In response, Riordan said: “I worked for one of the Regional Development Agencies (RDAs) and there is a value to collaboration at the northern level, but actual delivery takes place locally. 

“I think you have to give the capability to those city-regions to really fire and power on.  But also make sure, at the northern level, that they collaborate.” 

He added that he wouldn’t advocate a massive new agency because this “would likely get a big push back from local areas”. But he did say that there needs to be collective decision-making on the “big ticket” issues, like the development of a northern transport plan. 

Sir Howard added that he wants to see a “complete revamp” in the way big transport schemes are processed and approved. He described the current state of affairs as “just mad” and being “wholly designed to prevent and delay schemes being approved”. 

Making the Northern Powerhouse work 

The local authority CEOs also said that there needs to be greater collaborative working in order to make the Northern Powerhouse work, a sustainable plan must be developed for the future, and political will must remain for the project going forward. 

Liverpool City Council’s Ged Fitzgerald added that in order to support the Northern Powerhouse he would be happy for decision-making to be made for the benefit of the whole region, as opposed to the benefits of the individual cities. 

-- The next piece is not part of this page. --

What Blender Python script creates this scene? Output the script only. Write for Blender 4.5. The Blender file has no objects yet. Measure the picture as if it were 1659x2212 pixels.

Discussing how the north could attract big businesses, like Google, to relocate to the region, Fitzgerald said: “I would make sure Liverpool put forward the best possible pitch. However, if Google – for instance – decided Manchester was a better option I wouldn’t get in the way of that. 

“It would be counter-productive to what we are all trying to do in order to grow the northern economy.” 

All the CEOs said they agreed with Fitzgerald on this new type of regional decision-making for big decisions, adding that there needs to be a change in perception that London is the only economic engine in the country. But, in order to facilitate this, the right transport, infrastructure and housing needs to be in place for the local partners.